El domingo lo dedicamos a Timanfaya. Ir a Lanzarote y no visitar Timanfaya es como un pecado. Timanfaya es una amplia región que quedó cubierta en las erupciones de 1730 a 1736. Es un paisaje torturado y caprichoso, casi totalmente rocoso y prácticamente desprovisto de toda vegetación. Las erupciones fueron entretejiendo formas irreales y sobrenaturales.
Como conducía yo, el nativo, inicié el recorrido por la Geria, una región de vinos y vides de gran belleza. En otro lugares, la vid crece sosteniéndose en alguna especie de entramado. En Lanzarote, las vides crecen sobre el suelo, protegidas del viento por un murito de piedra volcánica. Entramos a la altura del Monumento al Campesino, la atravesamos y salimos por el otro lado. Hay fotos aquí, aquí, aquí, aquí, aquí, aquí y aquí.
Tuvimos mucha suerte al llegar a Timanfaya. En el Islote de Hilario, donde hay un restaurante que entre otras cosas tiene un grill que usa el calor del subsuelo, cogimos casi de inmediato la guagua que recorre el parque y te permite ver la extraordinaria naturaleza casi alienígena del lugar. Hice fotos, pero el vidrio de la guagua no permiten hacer justicia al paisaje (aquí, aquí, aquí, aquí, aquí, aquí, aquí y aquí). Durante la narración del paseo, al relatar el origen del Islote de Hilario, nos ofrecieron una frase de una belleza devastadora: aparentemente, Hilario, que recorría la zona con su camello, plantó una higuera que echó raíces, pero nunca floreció, «porque la flor no podía alimentarse del fuego».

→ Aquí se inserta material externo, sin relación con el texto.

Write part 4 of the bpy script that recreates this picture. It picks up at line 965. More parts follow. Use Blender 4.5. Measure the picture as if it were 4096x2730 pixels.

Quizá es que estoy en ese momento del mes.
Las demostraciones de Timanfaya fueron las habituales. Metieron ulagas en medio metro de profundidad y el calor la hizo arder. Echaron agua en unos tubos hundidos en el suelo y el calor hizo escapar un geiser (aquí y aquí). Al irnos, aproveché para hacer un par de fotografías más (aquí y aquí).
Es curioso como son estas cosas. Para mí el volcán y el océano forman el sustrato de mis percepciones, la misma posición que, supongo, para otros ocupan los bosques y la hierba. A mí la hierba me resulta vagamente desagradable y no soy capaz de pisarla con los pies descalzos. Sin embargo, ese paisaje que parece tan desolado me resulta relajante y tranquilizador. Me da la impresión de estar en casa.
El día en Timanfaya lo terminamos con un paseo en camello (aquí, aquí, aquí, aquí y aquí). Mi sobrino estaba empeñado en subir, y yo no conseguía recordar si lo había hecho alguna vez.
(Sé que estrictamente son dromedarios y no camellos. Pero en Lanzarote los hemos llamado camellos toda la vida y no voy a cambiar ahora.)